Of course, there are challenges and potential hypocrisies with both perspectives. In the case of the U.S., all forms of bribery are not tolerated regardless of who is involved. Given its strict adherence to the law, one may even turn someone in for something that may not be an explicit bribe, but seemingly such- such as a lavish gift. However, does this complicate business and the creation of strong bonds and relationships when interacting with foreign diplomats? These foreign officials may be coming from countries where bribery or expensive gift-giving is a customary way of forming a connection or bond in business, but the U.S.’s highly universalistic ideals may complicate this. On the other hand, a Latin American country’s approach to bribery may also pave the way for unfair and (ironically) uncertain conditions for certain employees. If someone can get ahead by simply gaining favor of their superior through bribery, will this unfairly allot them more opportunities compared to their non-bribing peers?
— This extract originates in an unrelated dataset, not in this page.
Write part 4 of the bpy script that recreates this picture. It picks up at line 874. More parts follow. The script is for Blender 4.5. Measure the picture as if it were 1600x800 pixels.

This may also create the generally corrupt and imbalanced conditions that America seeks to avoid through its anti-bribery laws, depending who it is that comes into power and is giving/accepting the bribes.
So, when it comes to conducting business on a global scale, a certain reframing of the customs as it pertains to each culture’s cultural dimensional values may be in order. As noted by Sanchez, Gomez and Wated, “First, both attitudes and subjective norms can be shifted by emphasizing that collectivist values such as social harmony and solidarity are not opposed but actually aligned with individual accountability because group achievement, organizational survival and, ultimately, the jobs that help support the employees’ families depend on all group members’ observing the proper rules.” Thus, to uphold objective fairness in cross-cultural context, certain practices and why they should be upheld can be reframed to align with each respective culture’s values.
Sanchez, J. I., Gomez, C., & Wated, G. (2008). A Value-Based Framework for Understanding Managerial Tolerance of Bribery in Latin America. Journal of Business Ethics, 83(2), 341–352. http://www.jstor.org/stable/25482376
Tuleja, E. A. (2017). Intercultural communication for global business: How leaders communicate success. Routledge.